Friday, September 26, 2003

The place where you hold me
Dark in a pocket of truth


So yesterday was a bad day. Today I feel much better. By the end of the day yesterday was a better day. I couldn't figure out what set off the crazies, but now I know. Today is layoff day here in the button factory. When I come in, if I come in, on Monday there will be people missing. It is about as specific as throwing darts at balloons to win a doll at the county fair. There is no rhyme or reason as to why one person gets it and the other doesn't. I asked if I would be one of the many and was told that even if I am, the temp agaency would re-place me immediately somewhere else, unlike others who won't have that opportunity and that there was no way to know what will happen. I think, I will never know, that the crazies were insued by the amount of fear that is lingering in the air. I went and talked with Michelle yesterday and she always has wonderful things to say ie God is my employer and God is bigger than Scovill, God has a plan for me and not to question it. I always feel better after I talk with her. Then I went to the gym.
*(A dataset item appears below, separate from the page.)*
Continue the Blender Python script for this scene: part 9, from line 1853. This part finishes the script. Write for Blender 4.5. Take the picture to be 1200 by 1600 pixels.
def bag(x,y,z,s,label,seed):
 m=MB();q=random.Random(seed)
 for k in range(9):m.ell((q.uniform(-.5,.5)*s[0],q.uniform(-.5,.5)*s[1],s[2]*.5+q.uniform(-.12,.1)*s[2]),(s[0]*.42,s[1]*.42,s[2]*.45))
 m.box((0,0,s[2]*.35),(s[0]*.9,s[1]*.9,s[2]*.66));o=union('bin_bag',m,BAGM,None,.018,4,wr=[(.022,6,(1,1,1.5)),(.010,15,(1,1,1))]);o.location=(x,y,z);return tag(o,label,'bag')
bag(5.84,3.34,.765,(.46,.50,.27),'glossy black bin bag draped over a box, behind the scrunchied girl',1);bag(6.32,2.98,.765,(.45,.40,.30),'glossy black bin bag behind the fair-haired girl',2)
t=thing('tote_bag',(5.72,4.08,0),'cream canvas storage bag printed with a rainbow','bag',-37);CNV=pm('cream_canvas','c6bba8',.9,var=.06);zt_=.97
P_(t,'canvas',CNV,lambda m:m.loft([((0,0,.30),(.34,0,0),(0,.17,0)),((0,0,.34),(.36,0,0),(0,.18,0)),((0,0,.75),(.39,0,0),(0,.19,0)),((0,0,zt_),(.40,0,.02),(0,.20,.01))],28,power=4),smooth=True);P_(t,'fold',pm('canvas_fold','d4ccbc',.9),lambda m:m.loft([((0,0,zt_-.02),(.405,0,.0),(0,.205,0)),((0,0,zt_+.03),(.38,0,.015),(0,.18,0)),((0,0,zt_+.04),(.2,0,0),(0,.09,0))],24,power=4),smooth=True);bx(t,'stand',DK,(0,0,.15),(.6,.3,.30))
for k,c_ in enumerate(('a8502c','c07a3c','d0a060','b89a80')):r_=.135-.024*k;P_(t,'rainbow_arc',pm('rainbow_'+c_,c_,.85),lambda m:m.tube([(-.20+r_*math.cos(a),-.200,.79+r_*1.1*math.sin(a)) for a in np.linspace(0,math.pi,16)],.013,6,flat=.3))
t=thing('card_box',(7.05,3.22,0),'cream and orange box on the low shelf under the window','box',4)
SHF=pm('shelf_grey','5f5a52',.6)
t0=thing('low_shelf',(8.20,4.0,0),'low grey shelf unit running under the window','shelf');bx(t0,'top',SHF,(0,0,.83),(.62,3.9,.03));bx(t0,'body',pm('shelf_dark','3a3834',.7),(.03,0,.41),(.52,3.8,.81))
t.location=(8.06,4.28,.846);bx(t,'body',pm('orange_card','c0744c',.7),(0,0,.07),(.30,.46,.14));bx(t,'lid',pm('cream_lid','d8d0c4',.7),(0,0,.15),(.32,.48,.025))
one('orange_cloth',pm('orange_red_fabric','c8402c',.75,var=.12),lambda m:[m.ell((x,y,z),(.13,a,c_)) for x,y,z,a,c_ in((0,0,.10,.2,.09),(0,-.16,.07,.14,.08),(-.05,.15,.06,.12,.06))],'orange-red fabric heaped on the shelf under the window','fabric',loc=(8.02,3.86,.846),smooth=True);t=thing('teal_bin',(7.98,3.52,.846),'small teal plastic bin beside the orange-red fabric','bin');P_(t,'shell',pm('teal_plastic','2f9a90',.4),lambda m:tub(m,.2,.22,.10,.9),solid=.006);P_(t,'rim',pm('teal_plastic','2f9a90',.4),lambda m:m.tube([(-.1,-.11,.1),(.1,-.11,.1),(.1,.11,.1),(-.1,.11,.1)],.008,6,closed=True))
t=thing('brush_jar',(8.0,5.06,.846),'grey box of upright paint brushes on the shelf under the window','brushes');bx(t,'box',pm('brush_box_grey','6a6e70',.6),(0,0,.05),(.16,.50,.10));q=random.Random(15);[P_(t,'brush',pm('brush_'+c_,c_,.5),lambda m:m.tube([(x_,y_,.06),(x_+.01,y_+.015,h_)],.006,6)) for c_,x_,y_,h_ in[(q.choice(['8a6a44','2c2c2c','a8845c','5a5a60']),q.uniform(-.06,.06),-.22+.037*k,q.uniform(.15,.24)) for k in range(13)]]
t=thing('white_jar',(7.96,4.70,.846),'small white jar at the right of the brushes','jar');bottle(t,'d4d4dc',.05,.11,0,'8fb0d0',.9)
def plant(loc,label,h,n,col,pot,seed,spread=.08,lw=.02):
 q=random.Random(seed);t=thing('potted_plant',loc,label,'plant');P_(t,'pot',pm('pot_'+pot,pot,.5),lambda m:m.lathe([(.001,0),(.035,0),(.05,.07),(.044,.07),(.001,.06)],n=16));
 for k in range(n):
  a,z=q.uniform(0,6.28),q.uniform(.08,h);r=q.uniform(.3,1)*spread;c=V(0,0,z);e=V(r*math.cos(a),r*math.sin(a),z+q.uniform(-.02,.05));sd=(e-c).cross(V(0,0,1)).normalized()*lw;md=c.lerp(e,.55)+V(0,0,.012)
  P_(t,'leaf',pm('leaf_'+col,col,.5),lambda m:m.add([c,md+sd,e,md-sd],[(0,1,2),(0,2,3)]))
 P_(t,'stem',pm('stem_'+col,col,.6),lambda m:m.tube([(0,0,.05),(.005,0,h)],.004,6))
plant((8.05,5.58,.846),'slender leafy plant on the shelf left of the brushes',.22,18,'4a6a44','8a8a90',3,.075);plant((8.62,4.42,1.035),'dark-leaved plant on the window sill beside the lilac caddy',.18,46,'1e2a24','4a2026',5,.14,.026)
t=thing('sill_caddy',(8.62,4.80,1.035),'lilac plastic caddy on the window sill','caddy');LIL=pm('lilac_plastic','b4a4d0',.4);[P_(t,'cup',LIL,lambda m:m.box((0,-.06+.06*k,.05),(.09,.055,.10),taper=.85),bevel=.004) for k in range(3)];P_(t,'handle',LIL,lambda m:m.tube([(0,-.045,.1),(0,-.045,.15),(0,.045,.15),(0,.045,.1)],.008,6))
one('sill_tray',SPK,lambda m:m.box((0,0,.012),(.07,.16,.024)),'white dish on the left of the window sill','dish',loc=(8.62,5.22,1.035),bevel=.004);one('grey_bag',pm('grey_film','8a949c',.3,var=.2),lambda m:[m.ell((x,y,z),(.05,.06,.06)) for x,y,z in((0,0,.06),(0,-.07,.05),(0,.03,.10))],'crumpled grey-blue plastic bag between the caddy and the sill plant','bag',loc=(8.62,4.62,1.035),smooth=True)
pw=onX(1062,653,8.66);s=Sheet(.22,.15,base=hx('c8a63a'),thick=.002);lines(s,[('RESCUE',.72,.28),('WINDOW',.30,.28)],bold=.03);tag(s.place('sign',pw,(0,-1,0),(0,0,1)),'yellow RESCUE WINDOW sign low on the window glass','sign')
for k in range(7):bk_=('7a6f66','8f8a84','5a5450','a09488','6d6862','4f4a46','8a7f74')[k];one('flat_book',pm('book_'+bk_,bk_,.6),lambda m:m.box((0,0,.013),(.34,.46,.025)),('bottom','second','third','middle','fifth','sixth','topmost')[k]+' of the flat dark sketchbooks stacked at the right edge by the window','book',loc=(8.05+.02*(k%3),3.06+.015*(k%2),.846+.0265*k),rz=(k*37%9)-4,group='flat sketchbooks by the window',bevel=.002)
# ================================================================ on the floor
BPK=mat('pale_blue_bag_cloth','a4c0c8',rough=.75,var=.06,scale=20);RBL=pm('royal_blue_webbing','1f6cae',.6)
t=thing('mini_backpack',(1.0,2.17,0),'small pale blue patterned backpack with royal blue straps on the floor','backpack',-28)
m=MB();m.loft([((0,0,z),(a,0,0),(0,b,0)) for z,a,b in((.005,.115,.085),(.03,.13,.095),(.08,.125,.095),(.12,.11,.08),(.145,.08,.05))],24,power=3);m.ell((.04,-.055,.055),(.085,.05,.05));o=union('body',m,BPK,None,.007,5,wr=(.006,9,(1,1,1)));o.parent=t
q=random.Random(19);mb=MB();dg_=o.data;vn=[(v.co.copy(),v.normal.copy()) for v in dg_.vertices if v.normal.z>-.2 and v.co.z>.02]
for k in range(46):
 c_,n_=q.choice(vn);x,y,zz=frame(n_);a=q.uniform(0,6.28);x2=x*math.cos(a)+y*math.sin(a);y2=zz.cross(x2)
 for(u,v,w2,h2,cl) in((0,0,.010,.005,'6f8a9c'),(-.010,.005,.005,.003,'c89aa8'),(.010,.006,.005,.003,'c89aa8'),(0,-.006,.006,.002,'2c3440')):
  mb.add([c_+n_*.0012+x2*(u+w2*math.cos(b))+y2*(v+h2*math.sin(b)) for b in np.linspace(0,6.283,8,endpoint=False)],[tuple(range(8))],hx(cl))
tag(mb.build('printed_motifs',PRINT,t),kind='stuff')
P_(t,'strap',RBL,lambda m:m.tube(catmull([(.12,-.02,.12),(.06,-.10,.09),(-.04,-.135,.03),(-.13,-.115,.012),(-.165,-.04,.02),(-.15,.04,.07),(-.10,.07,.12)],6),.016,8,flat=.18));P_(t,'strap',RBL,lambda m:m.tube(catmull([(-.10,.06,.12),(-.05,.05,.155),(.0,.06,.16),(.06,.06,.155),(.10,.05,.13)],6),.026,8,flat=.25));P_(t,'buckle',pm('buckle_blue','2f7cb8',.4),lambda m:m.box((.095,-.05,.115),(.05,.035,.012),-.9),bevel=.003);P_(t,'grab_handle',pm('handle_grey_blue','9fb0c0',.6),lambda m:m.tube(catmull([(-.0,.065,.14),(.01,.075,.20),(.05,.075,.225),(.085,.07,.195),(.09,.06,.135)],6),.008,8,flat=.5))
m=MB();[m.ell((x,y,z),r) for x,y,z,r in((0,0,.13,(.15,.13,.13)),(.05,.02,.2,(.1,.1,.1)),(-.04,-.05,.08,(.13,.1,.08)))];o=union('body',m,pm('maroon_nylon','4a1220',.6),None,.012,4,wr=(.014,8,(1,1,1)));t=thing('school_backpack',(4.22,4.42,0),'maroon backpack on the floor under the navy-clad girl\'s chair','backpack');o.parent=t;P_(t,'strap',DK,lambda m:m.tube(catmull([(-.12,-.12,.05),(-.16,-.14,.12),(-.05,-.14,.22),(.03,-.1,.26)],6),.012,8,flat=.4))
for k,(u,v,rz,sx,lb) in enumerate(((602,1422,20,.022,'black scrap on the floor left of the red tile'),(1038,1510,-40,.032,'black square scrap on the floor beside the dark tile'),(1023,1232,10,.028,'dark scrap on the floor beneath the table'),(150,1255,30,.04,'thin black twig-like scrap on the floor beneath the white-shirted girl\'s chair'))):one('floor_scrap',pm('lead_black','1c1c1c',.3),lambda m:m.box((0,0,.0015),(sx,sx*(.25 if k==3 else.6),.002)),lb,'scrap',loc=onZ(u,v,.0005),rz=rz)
This was my fifth day this week for the gym and the end of my third week. I was exhausted. I have been trying to do five to six days a week. So far I have been meeting my goal. Yesterday, I asked for help. I went to the guy who sold me the membership, who is also a friend and asked for help. I told him that in three months I wanted to be beautiful (John says that's impossible because I already am beautiful! Isn't that the sweetest thing you have ever heard!). So now I have a rigorous workout plan that is probably going to tear me apart, however, I will have the body I want. He said that in three weeks my body should be used to it and be okay..........three weeks. What he was telling me I am going to be in pain for the next three weeks. Oh well, I am willing. Besides it is not like I am doing something wrong, so mentally I will be okay and spiritually too. Soon, I will be okay physically! Hurray for Rae and God in improving the physical nature of her spiritual being. I heard an interesting comment the other day saying that we are not physicals trying to have a spiritual experience, rather spiritual beings having a physical experience. I liked it. I don't know if I believe it or not, but I liked the idea of it.

Gosh, today is just such a new day. I am so thankful. I feel ten times better. The only thing that is bothering me today is my allergy to ragweed. Unfortunately, just like in times of insanity when this too shall pass, so do the times of feeling good. I sure do like the good times better though.